▶ [What is asked] Find the lines that hold "scene". Report only how many there are.

▶ [Raw records]
##############################
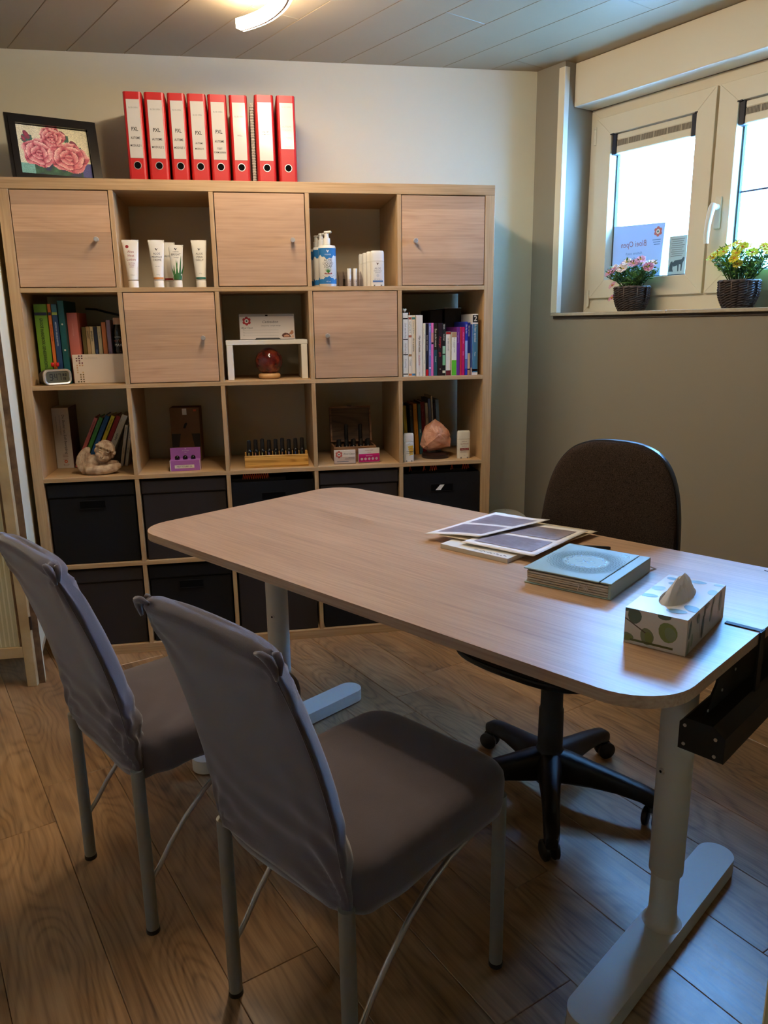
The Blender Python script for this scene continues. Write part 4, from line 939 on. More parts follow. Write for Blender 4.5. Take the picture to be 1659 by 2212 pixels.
# white riser with globe and gift voucher
th = thing('riser', 'white bench shaped riser over the red stone sphere', 'riser', (.752, .055, Z2+.0003), 0)
bxo('top', M_white, th, 0, .318, 0, .20, .135, .153, .0015); bxo('leg', M_white, th, .002, .026, 0, .20, 0, .1345, .001); bxo('leg', M_white, th, .292, .316, 0, .20, 0, .1345, .001)
th = thing('stone_sphere', 'polished red brown stone sphere in a wooden ring', 'sphere', (.917, .112, Z2+.0003), 0)
Mag = mat('red_agate', (96, 22, 12), .06, var2=(30, 6, 6), vs=30, coat=.3)
nt = Mag.node_tree; rmp = [n for n in nt.nodes if n.type == 'VALTORGB'][0]; e = rmp.color_ramp.elements.new(.78); e.color = (*lin((150, 70, 30)), 1); rmp.color_ramp.elements[1].position = .55
bm = B(); ell(bm, (0, 0, .0685), (.054, .054, .054), 40, 24); obj('sphere', bm, Mag, th, smooth=True)
bm = B(); tube(bm, [(.033*math.cos(a), .033*math.sin(a), .0115) for a in (2*PI*i/36 for i in range(36))], .0112, 12, closed=True); obj('ring_stand', bm, mat('pale_wood_ring', (206, 160, 106), .45, var=.08, vs=40), th, smooth=True)
th = thing('voucher_holder', 'white gift voucher lettered Cadeaubon in a holder on the white riser', 'voucher', (.917, .115, Z2+.1535), 0)
vt = Matrix.Rotation(-math.radians(12), 4, 'X'); vr = (-math.radians(12), 0, 0)
o = bxo('card', mat('voucher_card', (222, 214, 208), .6), th, -.107, .107, -.001, .001, .002, .092); o.rotation_euler = vr
o = bxo('holder_back', mat('grey_acrylic', (176, 170, 168), .2), th, -.109, .109, .0012, .0032, 0, .102); o.rotation_euler = vr
bm = B(); prism(bm, [(-.052, -.0005), (.055, -.0005), (.043, .006), (-.045, .006)], 0, .003); xform(bm, Matrix.Rotation(PI/2, 4, 'X') @ Matrix.Translation((0, 0, .0012))); o = obj('holder_lip', bm, M_black, th); o.rotation_euler = vr
o = bxo('holder_foot', M_black, th, -.105, .105, -.002, .045, 0, .0018)
bm = B(); f = front(0, -.0016, 0)
flower_logo(bm, -.080, .074, .018, f, 0, 1, 2); text(bm, 'Bloei Open', .0098, -.080, .047, f, 3, shear=.3); text(bm, 'Cadeaubon', .014, .012, .070, f, 3, shear=.35); text(bm, 'Ontspanning - energie massage', .0062, .014, .055, f, 4, shear=.3)
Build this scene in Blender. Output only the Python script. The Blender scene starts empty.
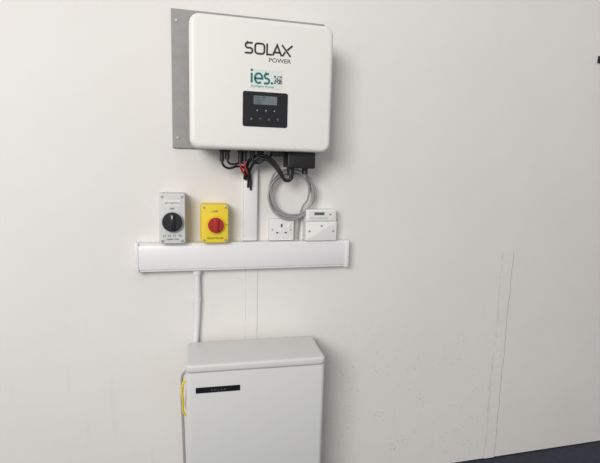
import bpy, bmesh, math, random
from mathutils import Matrix, Vector
random.seed(4)
scene=bpy.context.scene
try:
    scene.view_settings.view_transform='Standard'
except Exception: pass
COL=bpy.context.collection

# ------------------------------------------------------------ materials
def mat(name,col,rough=.5,metal=0,noise=0,nscale=30,bump=0,bscale=200,spec=.5):
    m=bpy.data.materials.new(name); m.use_nodes=True
    nt=m.node_tree; b=nt.nodes['Principled BSDF']
    b.inputs['Base Color'].default_value=(*col,1)
    b.inputs['Roughness'].default_value=rough
    b.inputs['Metallic'].default_value=metal
    b.inputs['Specular IOR Level'].default_value=spec
    tc=nt.nodes.new('ShaderNodeTexCoord')
    if noise:
        n=nt.nodes.new('ShaderNodeTexNoise'); n.inputs['Scale'].default_value=nscale; n.inputs['Detail'].default_value=6
        nt.links.new(tc.outputs['Object'],n.inputs['Vector'])
        r=nt.nodes.new('ShaderNodeValToRGB')
        r.color_ramp.elements[0].position=.3; r.color_ramp.elements[1].position=.7
        r.color_ramp.elements[0].color=(*[c*(1-noise) for c in col],1)
        r.color_ramp.elements[1].color=(*[min(1,c*(1+noise)) for c in col],1)
        nt.links.new(n.outputs['Fac'],r.inputs['Fac']); nt.links.new(r.outputs['Color'],b.inputs['Base Color'])
    if bump:
        n=nt.nodes.new('ShaderNodeTexNoise'); n.inputs['Scale'].default_value=bscale
        nt.links.new(tc.outputs['Object'],n.inputs['Vector'])
        bp=nt.nodes.new('ShaderNodeBump'); bp.inputs['Strength'].default_value=bump; bp.inputs['Distance'].default_value=.002
        nt.links.new(n.outputs['Fac'],bp.inputs['Height']); nt.links.new(bp.outputs['Normal'],b.inputs['Normal'])
    return m
M_inv=mat('inverter_white',(.79,.78,.745),.42,bump=.06,bscale=500)
M_invside=mat('inverter_grey',(.35,.36,.36),.5)
M_black=mat('black_plastic',(.012,.012,.014),.38)
M_gloss=mat('black_gloss',(.010,.011,.014),.15)
M_cable=mat('black_cable',(.014,.014,.016),.45)
M_grey=mat('grey_cable',(.34,.34,.34),.5)
M_red=mat('red_plastic',(.40,.018,.016),.38)
M_redcable=mat('red_cable',(.5,.02,.02),.4)
M_yel=mat('yellow_plastic',(.80,.58,.02),.4)
M_yel2=mat('yellow_lid',(.86,.64,.04),.4)
M_isogrey=mat('isolator_grey',(.55,.56,.55),.45)
M_isolid=mat('isolator_lid',(.64,.65,.64),.42)
M_pvc=mat('white_pvc',(.77,.765,.775),.35)
M_pvc2=mat('white_pvc_lid',(.80,.79,.805),.33)
M_sock=mat('socket_white',(.81,.81,.79),.3)
M_dark=mat('dark_slot',(.03,.03,.03),.6)
M_logo=mat('logo_ink',(.03,.03,.035),.5)
M_teal=mat('teal_ink',(.01,.15,.16),.5)
M_paper=mat('sticker_paper',(.68,.73,.70),.5)
M_lcd=mat('lcd_glass',(.15,.18,.20),.2)
M_ico=mat('icon_print',(.35,.38,.40),.4)
M_faint=mat('faint_print',(.12,.13,.14),.4)
M_steel=mat('steel',(.55,.55,.55),.3,metal=.9)
M_board=mat('plate_grey',(.32,.315,.305),.7,noise=.05,nscale=50,bump=.15,bscale=250)
M_bat=mat('battery_coat',(.64,.645,.635),.45,bump=.05,bscale=600)
M_batlid=mat('battery_lid_coat',(.66,.66,.65),.42)
M_floor=mat('floor_paint',(.020,.025,.043),.6,noise=.35,nscale=40,bump=.4,bscale=120)
M_skirt=mat('skirt_dark',(.02,.02,.025),.7,noise=.3,nscale=50)
M_label=mat('label_white',(.75,.75,.73),.5)
M_fill=mat('joint_edge',(.60,.585,.57),.85,noise=.12,nscale=25)

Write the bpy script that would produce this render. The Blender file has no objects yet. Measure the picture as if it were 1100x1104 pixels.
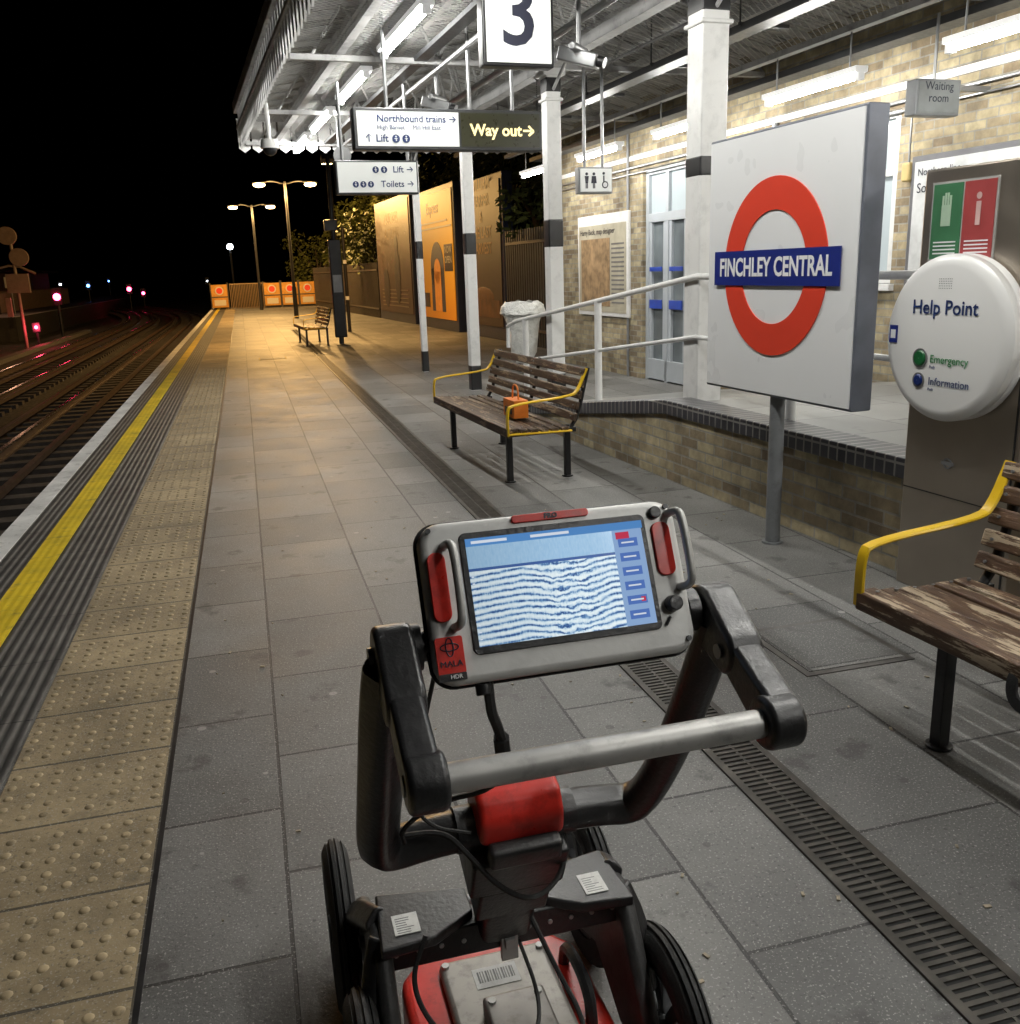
import bpy, bmesh, math, random
from mathutils import Matrix, Vector
random.seed(7)
sc=bpy.context.scene
sc.view_settings.view_transform='Standard'; sc.view_settings.look='None'; sc.view_settings.exposure=0
COL=bpy.context.collection
# ------------------------------------------------------------------ materials
def newmat(name):
    m=bpy.data.materials.new(name); m.use_nodes=True; nt=m.node_tree
    return m,nt,nt.nodes['Principled BSDF']
def N(nt,t,**k):
    n=nt.nodes.new(t)
    for a,b in k.items(): setattr(n,a,b)
    return n
def L(nt,a,b): nt.links.new(a,b)
def coords(nt,kind='Object'): return N(nt,'ShaderNodeTexCoord').outputs[kind]
def mix(nt,fac,a,b,bt='MIX'):
    n=N(nt,'ShaderNodeMix',data_type='RGBA',blend_type=bt)
    for i,v in ((0,fac),(6,a),(7,b)):
        if isinstance(v,(int,float)): n.inputs[i].default_value=v
        elif isinstance(v,tuple): n.inputs[i].default_value=v if len(v)==4 else v+(1,)
        else: L(nt,v,n.inputs[i])
    return n.outputs[2]
def noise(nt,co,scale,detail=4,rough=.6):
    n=N(nt,'ShaderNodeTexNoise'); n.inputs['Scale'].default_value=scale; n.inputs['Detail'].default_value=detail; n.inputs['Roughness'].default_value=rough
    L(nt,co,n.inputs['Vector']); return n.outputs['Fac']
def ramp(nt,fac,stops):
    r=N(nt,'ShaderNodeValToRGB'); e=r.color_ramp.elements
    while len(e)<len(stops): e.new(.5)
    for i,(p,c) in enumerate(stops):
        e[i].position=p; e[i].color=(c,c,c,1) if isinstance(c,(int,float)) else tuple(c)+(1,)
    L(nt,fac,r.inputs[0]); return r.outputs[0]
def math_(nt,op,a,b=0,c=None):
    n=N(nt,'ShaderNodeMath',operation=op)
    for i,v in enumerate((a,b,c)):
        if v is None: continue
        if isinstance(v,(int,float)): n.inputs[i].default_value=v
        else: L(nt,v,n.inputs[i])
    return n.outputs[0]
def bump(nt,bs,h,strength=.3,dist=.01):
    b=N(nt,'ShaderNodeBump'); b.inputs['Strength'].default_value=strength; b.inputs['Distance'].default_value=dist
    L(nt,h,b.inputs['Height']); L(nt,b.outputs[0],bs.inputs['Normal'])
def M(name,col,rough=.5,metal=0,var=.15,scale=6,bmp=0,dirt=0,spec=None,coat=0):
    m,nt,bs=newmat(name); co=coords(nt)
    if var==0 and not dirt:
        bs.inputs['Base Color'].default_value=tuple(col)+(1,); bs.inputs['Roughness'].default_value=rough; bs.inputs['Metallic'].default_value=metal; return m
    f=noise(nt,co,scale,3)
    d=tuple(c*(1-var) for c in col); b=tuple(min(1,c*(1+var)) for c in col)
    c=mix(nt,ramp(nt,f,[(.3,0.),(.7,1.)]),d,b)
    if dirt:
        f2=noise(nt,co,scale*2.7,6,.7)
        c=mix(nt,ramp(nt,f2,[(.5,0.),(.68,dirt)]),c,tuple(x*.25 for x in col))
    L(nt,c,bs.inputs['Base Color'])
    r=math_(nt,'MULTIPLY_ADD',noise(nt,co,scale*4,2),.25,max(0,rough-.12)); L(nt,r,bs.inputs['Roughness'])
    bs.inputs['Metallic'].default_value=metal
    if coat: bs.inputs['Coat Weight'].default_value=coat
    if bmp: bump(nt,bs,noise(nt,co,scale*12,3),bmp,.004)
    return m
def nosample(m):
    try: m.cycles.emission_sampling='NONE'
    except Exception: pass
    return m
def EM(name,col,s,sample=False):
    m,nt,bs=newmat(name); nt.nodes.remove(bs); e=N(nt,'ShaderNodeEmission'); e.inputs[0].default_value=tuple(col)+(1,); e.inputs[1].default_value=s
    L(nt,e.outputs[0],nt.nodes['Material Output'].inputs[0])
    return m if sample else nosample(m)
def lit(name,col,s,rough=.4):
    m,nt,bs=newmat(name); bs.inputs['Base Color'].default_value=tuple(col)+(1,); bs.inputs['Roughness'].default_value=rough
    bs.inputs['Emission Color'].default_value=tuple(col)+(1,); bs.inputs['Emission Strength'].default_value=s; return nosample(m)
def sep(nt,co):
    s=N(nt,'ShaderNodeSeparateXYZ'); L(nt,co,s.inputs[0]); return s.outputs
def comb(nt,x,y,z=0.):
    c=N(nt,'ShaderNodeCombineXYZ')
    for i,v in enumerate((x,y,z)):
        if isinstance(v,(int,float)): c.inputs[i].default_value=v
        else: L(nt,v,c.inputs[i])
    return c.outputs[0]
def brickmat(name,c1,c2,mortar,bw,rh,ms,swap,off=(0,0),rough=.75,bs_=.4,stain=.5,offset=.5,ns=3.,speck=0.,wet=0.,gum=0.):
    m,nt,bs=newmat(name); co=coords(nt); s=sep(nt,co)
    a,b=s[swap[0]],s[swap[1]]
    v=comb(nt,math_(nt,'ADD',a,off[0]),math_(nt,'ADD',b,off[1]))
    t=N(nt,'ShaderNodeTexBrick',offset=offset); L(nt,v,t.inputs['Vector'])
    t.inputs['Color1'].default_value=c1+(1,); t.inputs['Color2'].default_value=c2+(1,); t.inputs['Mortar'].default_value=mortar+(1,)
    t.inputs['Scale'].default_value=1; t.inputs['Mortar Size'].default_value=ms; t.inputs['Mortar Smooth'].default_value=.2
    t.inputs['Brick Width'].default_value=bw; t.inputs['Row Height'].default_value=rh; t.inputs['Bias'].default_value=-.1
    f=noise(nt,co,ns,6,.65)
    c=mix(nt,1.,t.outputs['Color'],ramp(nt,f,[(.25,1-stain),(.75,1.15)]),'MULTIPLY')
    f3=noise(nt,co,ns*.23,3,.5)
    c=mix(nt,1.,c,ramp(nt,f3,[(.3,.68),(.7,1.25)]),'MULTIPLY')
    if speck:
        sp=noise(nt,co,150,2,.5); c=mix(nt,ramp(nt,sp,[(.60,0.),(.68,speck)]),c,(.46,.45,.43))
        sp2=noise(nt,co,85,2,.5); c=mix(nt,ramp(nt,sp2,[(.30,speck),(.40,0.)]),c,(.03,.03,.03))
    if wet:
        w=noise(nt,co,4.,5,.6); w=ramp(nt,w,[(.60,0.),(.66,wet)]); c=mix(nt,w,c,(.03,.028,.027))
    if gum:
        vo=N(nt,'ShaderNodeTexVoronoi'); vo.inputs['Scale'].default_value=4.5; L(nt,co,vo.inputs['Vector'])
        gm=math_(nt,'MULTIPLY',math_(nt,'LESS_THAN',vo.outputs['Distance'],.075),gum)
        c=mix(nt,gm,c,mix(nt,math_(nt,'GREATER_THAN',sep(nt,vo.outputs['Color'])[0],.45),(.05,.047,.045),(.34,.33,.31)))
    L(nt,c,bs.inputs['Base Color'])
    L(nt,math_(nt,'MULTIPLY_ADD',f,.35,rough-.17),bs.inputs['Roughness'])
    h=math_(nt,'SUBTRACT',math_(nt,'MULTIPLY',noise(nt,co,60,4,.7),.45),t.outputs['Fac'])
    bump(nt,bs,h,bs_,.006)
    return m
PAVE=brickmat('paving_slabs',(.118,.118,.114),(.225,.222,.212),(.027,.026,.025),.67,.52,.006,(1,0),(-2.67,.04),.55,.6,.45,ns=2.2,speck=.6,wet=.6,gum=.6)
PAVE2=brickmat('paving_ramp',(.25,.25,.245),(.33,.33,.32),(.09,.09,.09),.6,.6,.005,(1,0),(0,0),.4,.3,.45,ns=2.,gum=.4,wet=.3)
BRICK=brickmat('stock_brick',(.50,.42,.26),(.20,.145,.09),(.34,.32,.27),.225,.075,.007,(1,2),(0,0),.8,.9,.5,ns=9)
BRICKX=brickmat('stock_brick_end',(.50,.42,.26),(.20,.145,.09),(.34,.32,.27),.225,.075,.007,(0,2),(0,0),.8,.6,.5,ns=9)
BLUEB=brickmat('blue_brick_cap',(.06,.06,.07),(.03,.03,.04),(.28,.27,.25),.075,.3,.007,(1,2),(0,.02),.4,.4,.3,offset=0.)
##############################
▶ [Response below] 5